** BEGIN **

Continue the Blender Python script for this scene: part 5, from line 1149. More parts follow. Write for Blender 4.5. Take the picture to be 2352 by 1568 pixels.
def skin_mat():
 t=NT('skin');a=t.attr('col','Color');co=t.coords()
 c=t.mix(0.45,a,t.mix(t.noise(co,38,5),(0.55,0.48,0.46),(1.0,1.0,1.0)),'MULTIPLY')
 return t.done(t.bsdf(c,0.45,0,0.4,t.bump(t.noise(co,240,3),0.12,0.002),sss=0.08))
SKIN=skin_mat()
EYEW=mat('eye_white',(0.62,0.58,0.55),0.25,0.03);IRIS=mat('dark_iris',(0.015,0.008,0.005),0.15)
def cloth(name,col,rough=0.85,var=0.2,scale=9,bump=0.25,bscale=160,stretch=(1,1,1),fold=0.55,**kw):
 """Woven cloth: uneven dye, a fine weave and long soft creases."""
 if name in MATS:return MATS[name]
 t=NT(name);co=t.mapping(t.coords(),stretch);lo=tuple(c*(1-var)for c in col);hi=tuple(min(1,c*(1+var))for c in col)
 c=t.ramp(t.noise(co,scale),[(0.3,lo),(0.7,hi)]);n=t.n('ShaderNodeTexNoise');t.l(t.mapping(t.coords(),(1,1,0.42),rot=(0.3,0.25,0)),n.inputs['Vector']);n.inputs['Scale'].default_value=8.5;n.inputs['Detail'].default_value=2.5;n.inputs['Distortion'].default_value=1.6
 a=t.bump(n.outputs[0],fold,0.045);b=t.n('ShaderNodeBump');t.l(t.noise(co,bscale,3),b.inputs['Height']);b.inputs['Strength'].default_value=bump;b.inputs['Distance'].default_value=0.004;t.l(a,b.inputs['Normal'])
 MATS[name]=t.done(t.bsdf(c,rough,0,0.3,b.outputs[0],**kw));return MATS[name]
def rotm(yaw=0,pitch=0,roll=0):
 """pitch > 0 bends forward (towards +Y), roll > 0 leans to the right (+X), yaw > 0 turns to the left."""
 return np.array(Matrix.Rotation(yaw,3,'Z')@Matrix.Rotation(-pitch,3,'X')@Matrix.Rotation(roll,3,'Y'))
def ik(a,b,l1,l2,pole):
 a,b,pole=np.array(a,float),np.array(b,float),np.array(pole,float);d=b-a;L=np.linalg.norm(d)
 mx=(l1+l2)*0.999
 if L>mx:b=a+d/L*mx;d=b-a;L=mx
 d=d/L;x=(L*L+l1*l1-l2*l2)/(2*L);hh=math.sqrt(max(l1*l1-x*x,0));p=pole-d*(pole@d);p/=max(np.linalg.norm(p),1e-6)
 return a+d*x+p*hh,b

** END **

GIVEN EXERCISE:
Every line of the material must be returned exactly as it appears.

RESPONSE:
Continue the Blender Python script for this scene: part 5, from line 1149. More parts follow. Write for Blender 4.5. Take the picture to be 2352 by 1568 pixels.
def skin_mat():
 t=NT('skin');a=t.attr('col','Color');co=t.coords()
 c=t.mix(0.45,a,t.mix(t.noise(co,38,5),(0.55,0.48,0.46),(1.0,1.0,1.0)),'MULTIPLY')
 return t.done(t.bsdf(c,0.45,0,0.4,t.bump(t.noise(co,240,3),0.12,0.002),sss=0.08))
SKIN=skin_mat()
EYEW=mat('eye_white',(0.62,0.58,0.55),0.25,0.03);IRIS=mat('dark_iris',(0.015,0.008,0.005),0.15)
def cloth(name,col,rough=0.85,var=0.2,scale=9,bump=0.25,bscale=160,stretch=(1,1,1),fold=0.55,**kw):
 """Woven cloth: uneven dye, a fine weave and long soft creases."""
 if name in MATS:return MATS[name]
 t=NT(name);co=t.mapping(t.coords(),stretch);lo=tuple(c*(1-var)for c in col);hi=tuple(min(1,c*(1+var))for c in col)
 c=t.ramp(t.noise(co,scale),[(0.3,lo),(0.7,hi)]);n=t.n('ShaderNodeTexNoise');t.l(t.mapping(t.coords(),(1,1,0.42),rot=(0.3,0.25,0)),n.inputs['Vector']);n.inputs['Scale'].default_value=8.5;n.inputs['Detail'].default_value=2.5;n.inputs['Distortion'].default_value=1.6
 a=t.bump(n.outputs[0],fold,0.045);b=t.n('ShaderNodeBump');t.l(t.noise(co,bscale,3),b.inputs['Height']);b.inputs['Strength'].default_value=bump;b.inputs['Distance'].default_value=0.004;t.l(a,b.inputs['Normal'])
 MATS[name]=t.done(t.bsdf(c,rough,0,0.3,b.outputs[0],**kw));return MATS[name]
def rotm(yaw=0,pitch=0,roll=0):
 """pitch > 0 bends forward (towards +Y), roll > 0 leans to the right (+X), yaw > 0 turns to the left."""
 return np.array(Matrix.Rotation(yaw,3,'Z')@Matrix.Rotation(-pitch,3,'X')@Matrix.Rotation(roll,3,'Y'))
def ik(a,b,l1,l2,pole):
 a,b,pole=np.array(a,float),np.array(b,float),np.array(pole,float);d=b-a;L=np.linalg.norm(d)
 mx=(l1+l2)*0.999
 if L>mx:b=a+d/L*mx;d=b-a;L=mx
 d=d/L;x=(L*L+l1*l1-l2*l2)/(2*L);hh=math.sqrt(max(l1*l1-x*x,0));p=pole-d*(pole@d);p/=max(np.linalg.norm(p),1e-6)
 return a+d*x+p*hh,b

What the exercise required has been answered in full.